Retype, word for word, the lines between the ones holding "Write the Godot" and "# Bathroom vanity", inclusive; pictures stay out of the copy.

** Records for the task **
+++

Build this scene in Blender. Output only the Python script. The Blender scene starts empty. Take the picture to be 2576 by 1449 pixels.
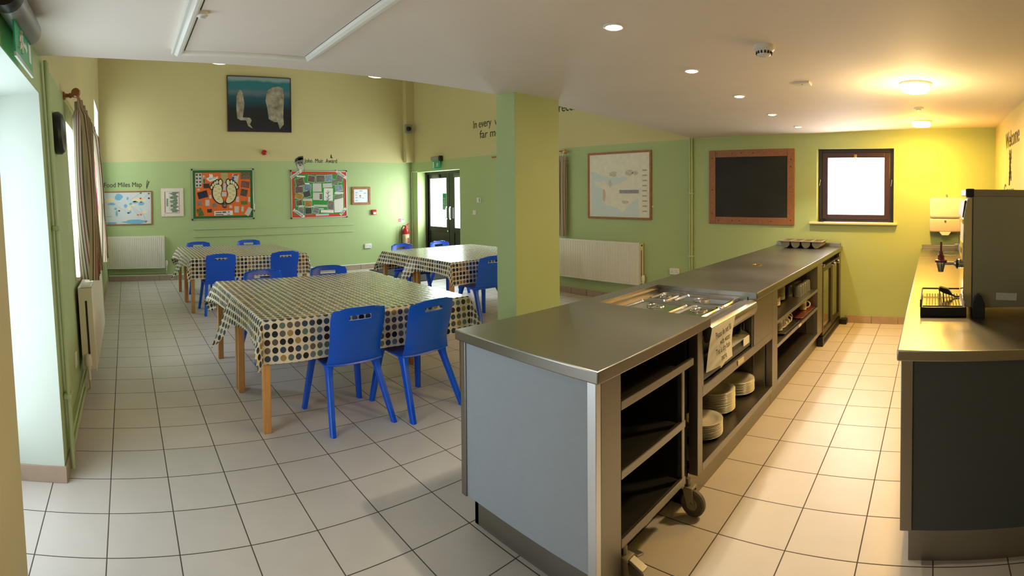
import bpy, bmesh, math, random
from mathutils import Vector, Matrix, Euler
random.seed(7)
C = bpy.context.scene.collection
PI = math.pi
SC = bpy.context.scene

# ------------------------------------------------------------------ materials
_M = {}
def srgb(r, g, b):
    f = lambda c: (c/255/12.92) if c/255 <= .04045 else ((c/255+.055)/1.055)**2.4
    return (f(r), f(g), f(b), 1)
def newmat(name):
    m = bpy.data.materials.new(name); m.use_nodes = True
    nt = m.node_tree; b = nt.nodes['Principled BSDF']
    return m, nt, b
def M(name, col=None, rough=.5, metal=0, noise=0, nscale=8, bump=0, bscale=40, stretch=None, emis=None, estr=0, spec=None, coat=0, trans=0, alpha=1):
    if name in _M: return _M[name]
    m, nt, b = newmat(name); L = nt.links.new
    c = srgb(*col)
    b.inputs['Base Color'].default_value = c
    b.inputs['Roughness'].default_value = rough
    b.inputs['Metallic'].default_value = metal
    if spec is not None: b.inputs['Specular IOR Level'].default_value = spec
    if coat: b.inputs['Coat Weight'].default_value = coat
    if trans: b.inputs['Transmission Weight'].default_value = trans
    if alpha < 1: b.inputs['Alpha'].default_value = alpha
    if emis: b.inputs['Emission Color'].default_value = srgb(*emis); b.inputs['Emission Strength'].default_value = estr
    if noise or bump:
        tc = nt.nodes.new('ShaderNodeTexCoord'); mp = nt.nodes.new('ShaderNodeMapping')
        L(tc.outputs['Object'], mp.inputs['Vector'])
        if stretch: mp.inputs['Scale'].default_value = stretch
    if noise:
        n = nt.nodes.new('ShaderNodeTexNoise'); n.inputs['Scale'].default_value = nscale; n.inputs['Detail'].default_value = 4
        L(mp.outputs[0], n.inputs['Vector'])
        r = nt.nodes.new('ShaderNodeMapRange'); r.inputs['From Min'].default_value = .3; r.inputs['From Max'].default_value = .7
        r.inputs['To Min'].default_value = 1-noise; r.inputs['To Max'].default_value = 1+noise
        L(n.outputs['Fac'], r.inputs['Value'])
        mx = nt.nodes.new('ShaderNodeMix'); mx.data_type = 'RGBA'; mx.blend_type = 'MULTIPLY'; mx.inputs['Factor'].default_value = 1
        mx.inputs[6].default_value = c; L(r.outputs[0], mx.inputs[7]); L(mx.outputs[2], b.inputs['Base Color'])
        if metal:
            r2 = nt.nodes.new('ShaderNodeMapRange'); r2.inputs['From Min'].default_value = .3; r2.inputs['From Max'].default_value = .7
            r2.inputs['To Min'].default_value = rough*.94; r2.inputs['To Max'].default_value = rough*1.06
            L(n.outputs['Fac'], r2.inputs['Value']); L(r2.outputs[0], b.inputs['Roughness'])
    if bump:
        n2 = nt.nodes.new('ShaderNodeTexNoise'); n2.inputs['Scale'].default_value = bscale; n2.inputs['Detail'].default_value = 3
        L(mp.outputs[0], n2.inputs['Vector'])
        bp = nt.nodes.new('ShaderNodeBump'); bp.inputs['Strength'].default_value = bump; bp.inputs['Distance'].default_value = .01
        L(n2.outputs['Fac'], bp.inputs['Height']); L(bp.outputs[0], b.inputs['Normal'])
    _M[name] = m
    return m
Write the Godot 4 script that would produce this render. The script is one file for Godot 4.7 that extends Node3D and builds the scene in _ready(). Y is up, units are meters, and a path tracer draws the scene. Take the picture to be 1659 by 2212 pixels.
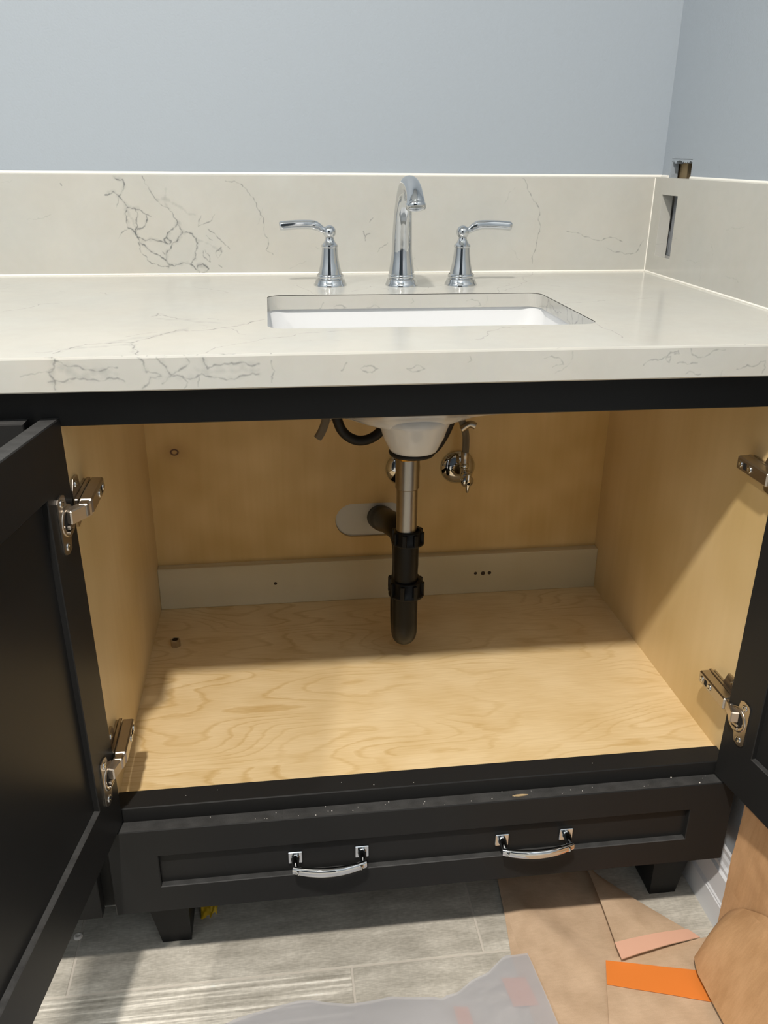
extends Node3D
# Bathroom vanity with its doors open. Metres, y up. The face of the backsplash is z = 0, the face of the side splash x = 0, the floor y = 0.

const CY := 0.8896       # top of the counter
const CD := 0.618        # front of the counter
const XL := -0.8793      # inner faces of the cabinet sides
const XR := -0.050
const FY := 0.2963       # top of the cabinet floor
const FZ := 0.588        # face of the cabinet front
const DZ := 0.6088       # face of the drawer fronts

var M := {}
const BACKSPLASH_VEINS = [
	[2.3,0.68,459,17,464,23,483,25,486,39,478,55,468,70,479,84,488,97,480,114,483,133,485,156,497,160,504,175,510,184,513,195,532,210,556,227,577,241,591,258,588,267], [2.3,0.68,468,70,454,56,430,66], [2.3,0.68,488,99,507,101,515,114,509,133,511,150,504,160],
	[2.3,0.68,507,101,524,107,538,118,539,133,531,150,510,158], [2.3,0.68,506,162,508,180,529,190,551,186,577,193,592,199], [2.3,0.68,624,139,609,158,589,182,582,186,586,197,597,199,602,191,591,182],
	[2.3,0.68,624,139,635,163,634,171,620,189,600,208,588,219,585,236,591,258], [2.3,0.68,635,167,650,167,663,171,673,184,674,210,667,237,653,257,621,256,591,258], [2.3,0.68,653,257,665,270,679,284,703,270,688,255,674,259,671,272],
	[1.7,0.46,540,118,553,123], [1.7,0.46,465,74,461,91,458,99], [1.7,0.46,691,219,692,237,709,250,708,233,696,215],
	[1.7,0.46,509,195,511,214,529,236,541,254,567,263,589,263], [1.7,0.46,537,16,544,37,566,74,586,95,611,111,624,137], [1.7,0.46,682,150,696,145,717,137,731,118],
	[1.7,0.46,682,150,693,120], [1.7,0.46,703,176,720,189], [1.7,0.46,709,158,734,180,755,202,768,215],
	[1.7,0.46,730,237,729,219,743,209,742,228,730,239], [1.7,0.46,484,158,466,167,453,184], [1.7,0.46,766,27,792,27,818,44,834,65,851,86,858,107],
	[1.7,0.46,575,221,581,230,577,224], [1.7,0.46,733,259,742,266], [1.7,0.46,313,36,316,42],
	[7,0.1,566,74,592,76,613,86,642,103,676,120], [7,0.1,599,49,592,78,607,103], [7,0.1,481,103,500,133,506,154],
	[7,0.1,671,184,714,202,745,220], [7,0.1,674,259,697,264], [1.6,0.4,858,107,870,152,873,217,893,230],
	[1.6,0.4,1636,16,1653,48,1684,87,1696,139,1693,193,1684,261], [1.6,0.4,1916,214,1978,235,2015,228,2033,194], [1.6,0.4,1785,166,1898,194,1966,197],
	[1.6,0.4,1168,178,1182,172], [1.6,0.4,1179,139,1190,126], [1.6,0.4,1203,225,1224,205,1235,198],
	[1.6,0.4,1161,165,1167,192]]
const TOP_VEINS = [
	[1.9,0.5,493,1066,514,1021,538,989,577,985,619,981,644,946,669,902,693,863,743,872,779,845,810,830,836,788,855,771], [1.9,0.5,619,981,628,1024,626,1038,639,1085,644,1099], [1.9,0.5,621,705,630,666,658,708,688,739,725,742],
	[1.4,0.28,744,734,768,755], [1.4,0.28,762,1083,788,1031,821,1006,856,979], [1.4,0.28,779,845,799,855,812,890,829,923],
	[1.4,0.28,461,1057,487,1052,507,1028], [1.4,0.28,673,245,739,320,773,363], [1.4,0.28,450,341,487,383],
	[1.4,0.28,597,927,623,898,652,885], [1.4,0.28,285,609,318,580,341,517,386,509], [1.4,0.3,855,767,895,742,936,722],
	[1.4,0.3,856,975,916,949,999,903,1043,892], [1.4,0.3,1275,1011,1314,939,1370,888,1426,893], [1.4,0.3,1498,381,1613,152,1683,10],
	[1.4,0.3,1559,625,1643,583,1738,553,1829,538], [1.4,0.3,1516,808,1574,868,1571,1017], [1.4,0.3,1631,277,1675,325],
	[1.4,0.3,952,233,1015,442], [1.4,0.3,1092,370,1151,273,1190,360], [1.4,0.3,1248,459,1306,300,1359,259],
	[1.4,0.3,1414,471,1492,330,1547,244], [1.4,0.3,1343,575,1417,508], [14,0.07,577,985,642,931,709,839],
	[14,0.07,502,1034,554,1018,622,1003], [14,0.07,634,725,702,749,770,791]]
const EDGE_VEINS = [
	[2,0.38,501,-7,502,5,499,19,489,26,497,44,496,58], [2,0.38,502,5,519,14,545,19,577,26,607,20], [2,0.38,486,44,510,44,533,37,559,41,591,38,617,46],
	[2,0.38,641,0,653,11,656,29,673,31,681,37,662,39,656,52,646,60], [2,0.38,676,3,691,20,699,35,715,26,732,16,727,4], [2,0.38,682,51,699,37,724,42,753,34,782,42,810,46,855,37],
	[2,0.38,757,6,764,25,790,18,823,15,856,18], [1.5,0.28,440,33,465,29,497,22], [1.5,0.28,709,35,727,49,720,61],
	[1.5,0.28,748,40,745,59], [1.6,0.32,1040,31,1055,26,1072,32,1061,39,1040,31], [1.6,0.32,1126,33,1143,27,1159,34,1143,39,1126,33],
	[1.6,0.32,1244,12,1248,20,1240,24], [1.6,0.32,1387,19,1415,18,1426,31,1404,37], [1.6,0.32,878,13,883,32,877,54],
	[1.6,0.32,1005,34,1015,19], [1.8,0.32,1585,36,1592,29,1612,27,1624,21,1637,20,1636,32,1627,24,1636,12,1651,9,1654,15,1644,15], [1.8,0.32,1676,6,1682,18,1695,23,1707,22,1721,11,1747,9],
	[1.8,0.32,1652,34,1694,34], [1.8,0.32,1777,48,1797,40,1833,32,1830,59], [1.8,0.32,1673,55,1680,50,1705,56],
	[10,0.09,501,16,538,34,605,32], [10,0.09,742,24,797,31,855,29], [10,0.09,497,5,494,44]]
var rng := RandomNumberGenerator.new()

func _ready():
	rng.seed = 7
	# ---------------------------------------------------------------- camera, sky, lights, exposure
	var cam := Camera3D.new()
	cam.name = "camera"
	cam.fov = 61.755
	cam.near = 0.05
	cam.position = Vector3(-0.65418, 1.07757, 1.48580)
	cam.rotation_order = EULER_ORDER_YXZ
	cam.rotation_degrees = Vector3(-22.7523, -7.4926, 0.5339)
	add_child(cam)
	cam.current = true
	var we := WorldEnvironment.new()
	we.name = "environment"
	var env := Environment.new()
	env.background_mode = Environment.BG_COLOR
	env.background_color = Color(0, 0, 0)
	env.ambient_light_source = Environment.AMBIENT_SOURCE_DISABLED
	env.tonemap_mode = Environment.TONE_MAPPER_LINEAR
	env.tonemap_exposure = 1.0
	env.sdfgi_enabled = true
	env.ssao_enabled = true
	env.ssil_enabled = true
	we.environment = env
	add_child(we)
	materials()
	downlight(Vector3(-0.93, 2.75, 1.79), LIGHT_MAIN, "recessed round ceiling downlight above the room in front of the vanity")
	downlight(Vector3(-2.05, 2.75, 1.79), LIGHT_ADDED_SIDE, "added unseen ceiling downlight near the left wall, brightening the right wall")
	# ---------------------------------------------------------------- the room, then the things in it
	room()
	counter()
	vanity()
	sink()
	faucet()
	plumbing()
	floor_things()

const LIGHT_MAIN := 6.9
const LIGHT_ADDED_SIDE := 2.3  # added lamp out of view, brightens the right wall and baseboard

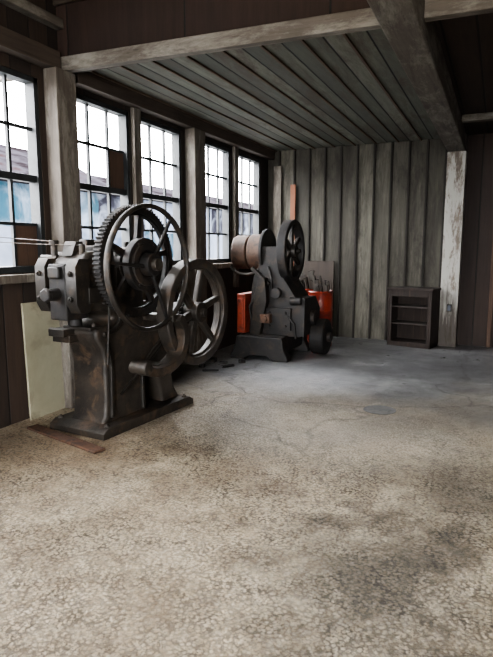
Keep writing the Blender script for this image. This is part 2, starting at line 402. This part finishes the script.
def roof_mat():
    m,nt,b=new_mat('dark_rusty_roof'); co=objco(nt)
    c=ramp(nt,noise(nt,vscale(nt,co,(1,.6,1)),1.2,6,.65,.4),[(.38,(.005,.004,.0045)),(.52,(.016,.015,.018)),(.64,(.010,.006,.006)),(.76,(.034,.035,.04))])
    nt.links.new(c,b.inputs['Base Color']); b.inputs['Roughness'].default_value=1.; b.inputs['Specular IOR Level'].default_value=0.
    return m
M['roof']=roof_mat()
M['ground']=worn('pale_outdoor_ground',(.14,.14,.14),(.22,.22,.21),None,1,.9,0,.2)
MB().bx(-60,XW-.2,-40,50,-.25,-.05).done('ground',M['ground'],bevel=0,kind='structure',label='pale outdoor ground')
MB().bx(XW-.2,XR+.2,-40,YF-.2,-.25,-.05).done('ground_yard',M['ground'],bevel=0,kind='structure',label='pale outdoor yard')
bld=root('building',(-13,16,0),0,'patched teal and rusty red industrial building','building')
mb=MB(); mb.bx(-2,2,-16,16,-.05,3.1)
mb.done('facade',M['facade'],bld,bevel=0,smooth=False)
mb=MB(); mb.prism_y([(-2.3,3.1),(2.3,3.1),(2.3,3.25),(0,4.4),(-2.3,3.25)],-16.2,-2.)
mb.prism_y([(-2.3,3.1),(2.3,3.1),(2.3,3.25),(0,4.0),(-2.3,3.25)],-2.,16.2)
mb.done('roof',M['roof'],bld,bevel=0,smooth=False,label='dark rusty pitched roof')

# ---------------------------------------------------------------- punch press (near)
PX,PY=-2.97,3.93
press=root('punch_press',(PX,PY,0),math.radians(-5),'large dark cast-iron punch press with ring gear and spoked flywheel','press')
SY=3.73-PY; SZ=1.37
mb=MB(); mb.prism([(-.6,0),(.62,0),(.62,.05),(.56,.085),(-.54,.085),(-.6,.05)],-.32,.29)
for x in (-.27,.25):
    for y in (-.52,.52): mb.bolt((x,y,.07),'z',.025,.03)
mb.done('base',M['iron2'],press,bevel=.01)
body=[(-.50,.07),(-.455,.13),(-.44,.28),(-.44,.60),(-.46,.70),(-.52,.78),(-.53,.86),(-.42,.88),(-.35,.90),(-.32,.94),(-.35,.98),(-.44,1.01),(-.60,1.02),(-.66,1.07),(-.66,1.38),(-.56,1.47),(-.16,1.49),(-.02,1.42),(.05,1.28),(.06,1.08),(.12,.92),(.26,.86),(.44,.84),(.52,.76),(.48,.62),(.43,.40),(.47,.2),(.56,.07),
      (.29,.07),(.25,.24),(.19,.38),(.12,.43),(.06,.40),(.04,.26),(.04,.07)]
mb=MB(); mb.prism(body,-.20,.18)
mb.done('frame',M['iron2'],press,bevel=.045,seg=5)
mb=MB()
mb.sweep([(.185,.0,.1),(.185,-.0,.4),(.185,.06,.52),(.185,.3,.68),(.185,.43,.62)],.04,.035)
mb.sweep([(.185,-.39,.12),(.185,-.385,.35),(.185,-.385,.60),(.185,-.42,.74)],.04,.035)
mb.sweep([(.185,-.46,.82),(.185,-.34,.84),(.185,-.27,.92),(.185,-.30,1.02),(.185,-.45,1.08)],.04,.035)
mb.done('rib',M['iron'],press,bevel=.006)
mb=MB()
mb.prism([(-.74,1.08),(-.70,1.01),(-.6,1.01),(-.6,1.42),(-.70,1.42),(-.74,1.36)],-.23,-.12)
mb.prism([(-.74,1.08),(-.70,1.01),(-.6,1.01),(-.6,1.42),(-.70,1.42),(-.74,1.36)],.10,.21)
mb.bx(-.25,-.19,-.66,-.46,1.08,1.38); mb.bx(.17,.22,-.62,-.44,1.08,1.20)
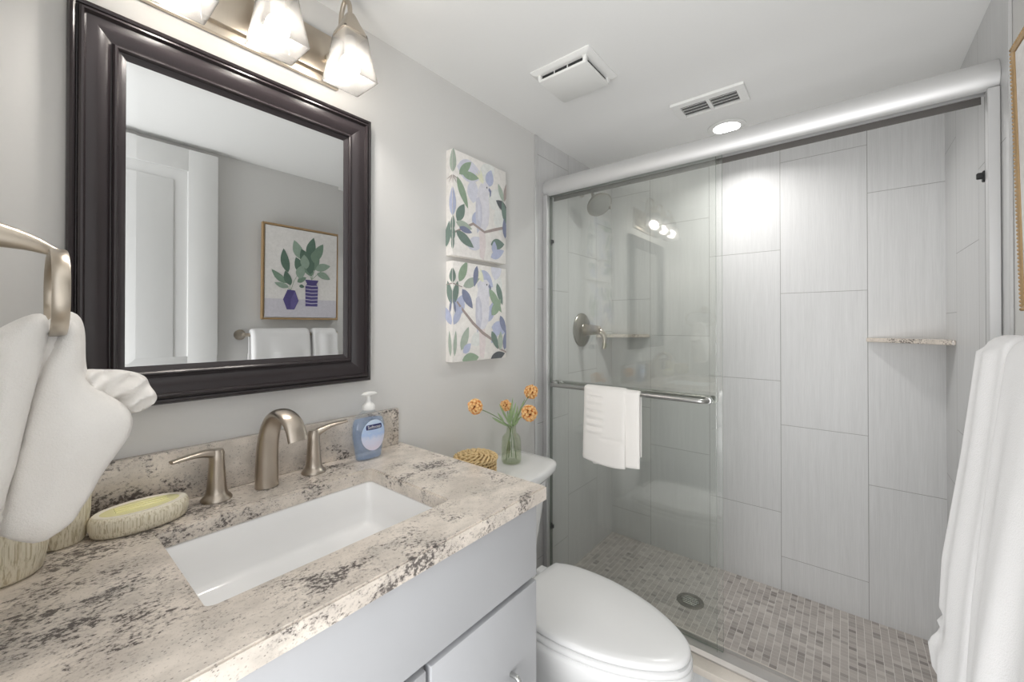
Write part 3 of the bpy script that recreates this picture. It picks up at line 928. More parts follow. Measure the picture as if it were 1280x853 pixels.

+++

** Expected output **
Write the Godot 4 script that would produce this render. The script is one file for Godot 4.7 that extends Node3D and builds the scene in _ready(). Y is up, units are meters, and a path tracer draws the scene. Take the picture to be 1659 by 2212 pixels.
extends Node3D
# Bathroom vanity with its doors open. Metres, y up. The face of the backsplash is z = 0, the face of the side splash x = 0, the floor y = 0.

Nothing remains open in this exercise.